Le moins que l’on puisse est que lors de sa présentation à Cannes, l’avant-dernier jour du festival, en mai dernier, "L'Abbé Pierre, une vie de combats" était loin d’avoir fait l’unanimité. Il faut dire que le film est non seulement extrêmement long, sans doute pour tenter d’approcher la richesse incroyable de la vie de l’homme, mais qu’il s’avère aussi particulièrement pesant, dans la forme, comme sur le fond, privilégiant largement la parole du prêtre, à la moindre action. Pourtant le long métrage n’avait pas trop mal démarré. La scène d’ouverture, sous une nuit étoilée particulièrement graphique, faisant place à la voix-off de l’Abbé, laissait espérer une bonne dose d’onirisme. Celle-ci ne viendra jamais, l’auteur se contentant de boucler en fin de métrage sur cette même scène, pour appuyer encore une fois le côté « saint » et « sage » de son personnage. La scène d’embuscade durant la seconde guerre mondiale, alors que l’homme d’église faisait passer des juifs dans la neige, insistant justement sur la douleur de la trahison, s’avérait des plus saisissantes. Mais ce ne sera qu’un feu de paille.

Le reste du film, une fois les images d’archives de la libération passées, ne sera plus que présentations successives des évolutions de positionnement de l’homme (député, directeur d’association, mendiant…), de ses inventions visant à lutter contre la pauvreté comme ses bienfaits (Emmaüs, recyclage, logements sociaux…). Le tout permet certes de resituer son action et l’importance qu’elle a pu avoir (et peut encore avoir aujourd’hui), mais la tension comme l’émotion sont désespérément absentes de ce panorama à vrai dire particulièrement rébarbatif. Pire, le réalisateur se contente d’aligner jusqu’à l’overdose les discours de l’Abbé, qui certes soulignent des faits indéniables, sources de sentiment de révolte (« en temps de guerre les caisses ne sont jamais vides », ), se permet juste de temps à autre quelques flous signifiant les faiblesses physiques de l’homme. C’est cependant de certains d’entre eux, repris intégralement (l’allocution radio suite au grand froid…) que viendront quelques moments forts.
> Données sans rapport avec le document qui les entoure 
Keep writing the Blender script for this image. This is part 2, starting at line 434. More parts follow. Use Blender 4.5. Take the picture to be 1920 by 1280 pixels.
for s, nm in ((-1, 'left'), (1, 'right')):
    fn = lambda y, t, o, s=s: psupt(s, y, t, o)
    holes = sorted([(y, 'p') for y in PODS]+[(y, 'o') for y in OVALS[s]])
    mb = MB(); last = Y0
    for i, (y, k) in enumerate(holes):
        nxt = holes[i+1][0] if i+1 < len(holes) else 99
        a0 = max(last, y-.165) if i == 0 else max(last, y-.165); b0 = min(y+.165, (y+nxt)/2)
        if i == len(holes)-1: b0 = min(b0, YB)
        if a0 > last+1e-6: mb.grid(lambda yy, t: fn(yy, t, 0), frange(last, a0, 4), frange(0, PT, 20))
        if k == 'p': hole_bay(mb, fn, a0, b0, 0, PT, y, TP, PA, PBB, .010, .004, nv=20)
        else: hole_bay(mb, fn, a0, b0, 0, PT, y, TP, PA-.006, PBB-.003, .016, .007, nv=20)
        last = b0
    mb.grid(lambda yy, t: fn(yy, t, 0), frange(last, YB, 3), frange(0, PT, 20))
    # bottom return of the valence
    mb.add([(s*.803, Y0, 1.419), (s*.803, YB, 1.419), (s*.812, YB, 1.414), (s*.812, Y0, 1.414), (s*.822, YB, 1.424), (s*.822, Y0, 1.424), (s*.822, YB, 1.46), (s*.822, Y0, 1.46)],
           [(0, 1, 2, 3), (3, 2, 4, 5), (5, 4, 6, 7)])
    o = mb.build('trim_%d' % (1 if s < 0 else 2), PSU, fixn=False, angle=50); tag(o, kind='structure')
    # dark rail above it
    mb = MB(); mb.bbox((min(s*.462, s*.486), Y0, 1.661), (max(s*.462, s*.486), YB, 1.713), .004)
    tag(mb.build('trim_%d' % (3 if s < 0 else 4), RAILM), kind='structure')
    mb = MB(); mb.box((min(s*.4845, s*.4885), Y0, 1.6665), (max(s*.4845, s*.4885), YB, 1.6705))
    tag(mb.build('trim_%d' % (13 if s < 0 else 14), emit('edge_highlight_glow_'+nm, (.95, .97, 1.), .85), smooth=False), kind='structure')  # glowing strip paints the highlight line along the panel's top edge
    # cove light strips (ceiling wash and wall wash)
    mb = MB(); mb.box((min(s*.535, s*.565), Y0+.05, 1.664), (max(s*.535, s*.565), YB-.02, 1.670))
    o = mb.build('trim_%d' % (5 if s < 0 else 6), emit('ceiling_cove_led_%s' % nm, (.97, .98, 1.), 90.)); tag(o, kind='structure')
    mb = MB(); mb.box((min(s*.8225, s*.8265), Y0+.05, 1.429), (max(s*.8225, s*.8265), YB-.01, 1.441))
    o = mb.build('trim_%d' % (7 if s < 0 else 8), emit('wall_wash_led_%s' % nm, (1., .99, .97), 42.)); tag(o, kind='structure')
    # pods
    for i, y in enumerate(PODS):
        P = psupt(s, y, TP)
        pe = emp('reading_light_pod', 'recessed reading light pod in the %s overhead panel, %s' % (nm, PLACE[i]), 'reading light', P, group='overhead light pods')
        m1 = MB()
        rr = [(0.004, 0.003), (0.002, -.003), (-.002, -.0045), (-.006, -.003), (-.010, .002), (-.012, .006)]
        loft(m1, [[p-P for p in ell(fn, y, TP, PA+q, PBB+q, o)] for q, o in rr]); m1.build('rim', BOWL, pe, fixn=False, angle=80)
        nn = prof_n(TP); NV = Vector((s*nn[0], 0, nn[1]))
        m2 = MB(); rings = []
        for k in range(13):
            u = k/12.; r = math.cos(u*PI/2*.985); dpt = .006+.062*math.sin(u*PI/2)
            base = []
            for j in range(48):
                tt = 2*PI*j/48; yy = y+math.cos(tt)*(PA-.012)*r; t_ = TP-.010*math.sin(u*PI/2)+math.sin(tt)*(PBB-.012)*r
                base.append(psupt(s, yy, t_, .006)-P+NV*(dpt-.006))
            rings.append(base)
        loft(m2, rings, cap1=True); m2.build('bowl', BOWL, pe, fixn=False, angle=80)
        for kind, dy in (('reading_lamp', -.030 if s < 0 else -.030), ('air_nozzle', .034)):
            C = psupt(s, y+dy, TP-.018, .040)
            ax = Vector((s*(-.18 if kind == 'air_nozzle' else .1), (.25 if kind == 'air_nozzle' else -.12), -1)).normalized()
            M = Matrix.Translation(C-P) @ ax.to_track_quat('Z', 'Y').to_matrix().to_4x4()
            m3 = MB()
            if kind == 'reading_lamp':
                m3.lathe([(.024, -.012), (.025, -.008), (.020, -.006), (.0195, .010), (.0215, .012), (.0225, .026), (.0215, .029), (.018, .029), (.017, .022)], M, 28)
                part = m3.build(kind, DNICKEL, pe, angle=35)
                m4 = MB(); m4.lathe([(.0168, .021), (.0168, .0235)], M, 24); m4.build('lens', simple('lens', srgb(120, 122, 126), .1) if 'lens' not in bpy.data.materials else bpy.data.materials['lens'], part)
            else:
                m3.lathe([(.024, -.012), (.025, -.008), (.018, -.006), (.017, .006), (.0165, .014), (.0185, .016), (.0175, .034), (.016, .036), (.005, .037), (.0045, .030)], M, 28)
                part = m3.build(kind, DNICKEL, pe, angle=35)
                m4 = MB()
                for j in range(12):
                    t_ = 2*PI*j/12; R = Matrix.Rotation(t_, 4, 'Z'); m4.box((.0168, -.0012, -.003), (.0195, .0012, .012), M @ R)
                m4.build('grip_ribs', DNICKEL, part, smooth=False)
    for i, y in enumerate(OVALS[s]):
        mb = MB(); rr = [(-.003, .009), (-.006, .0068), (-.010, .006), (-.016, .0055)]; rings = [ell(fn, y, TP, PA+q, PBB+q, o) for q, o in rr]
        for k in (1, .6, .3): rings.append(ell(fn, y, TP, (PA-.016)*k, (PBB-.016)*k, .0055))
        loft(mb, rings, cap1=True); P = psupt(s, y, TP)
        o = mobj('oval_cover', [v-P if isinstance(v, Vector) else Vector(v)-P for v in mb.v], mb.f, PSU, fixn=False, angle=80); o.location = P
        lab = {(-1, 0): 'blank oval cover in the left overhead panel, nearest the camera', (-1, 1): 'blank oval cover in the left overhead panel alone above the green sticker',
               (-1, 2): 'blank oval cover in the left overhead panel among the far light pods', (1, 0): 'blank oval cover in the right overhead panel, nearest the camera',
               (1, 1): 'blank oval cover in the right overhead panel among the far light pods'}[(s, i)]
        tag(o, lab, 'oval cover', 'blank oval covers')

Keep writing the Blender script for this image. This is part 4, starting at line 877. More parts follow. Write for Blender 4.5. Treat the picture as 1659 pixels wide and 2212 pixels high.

Mais cela ne fait pas un film, pas plus que de réduire l’action à un supposé miracle, qu’on ne nous épargnera pas, vue la nature religieuse de l’homme. Sorti de cela, les quelques dialogues paraissent souvent bien simplistes, à l’image du personnage de Lucie Coutaz, interprété avec peu de nuances par Emmanuelle Bercot, qui sert juste ici de faire-valoir. Heureusement, Benjamin Lavernhe ("Le Sens de la fête", "De Grandes espérances") parvient à incarner l'homme de manière convaincante, allant jusqu'à reprendre son accent. Sa prestation est sans doute le seul réel intérêt de ce nouveau long métrage consacré à l’Abbé Pierre, 34 ans après celle, mémorable de Lambert Wilson dans "Hiver 54". Une vraie déception, d’autant plus qu’elle était porté par le metteur en scène, d’usuelle très efficace de "L’Affaire SK1" et "Goliath", ou encore "Sauver ou périr", dont on se dit que la maestria a sans doute été bridée par le caractère iconique et « sacré » de son personnage.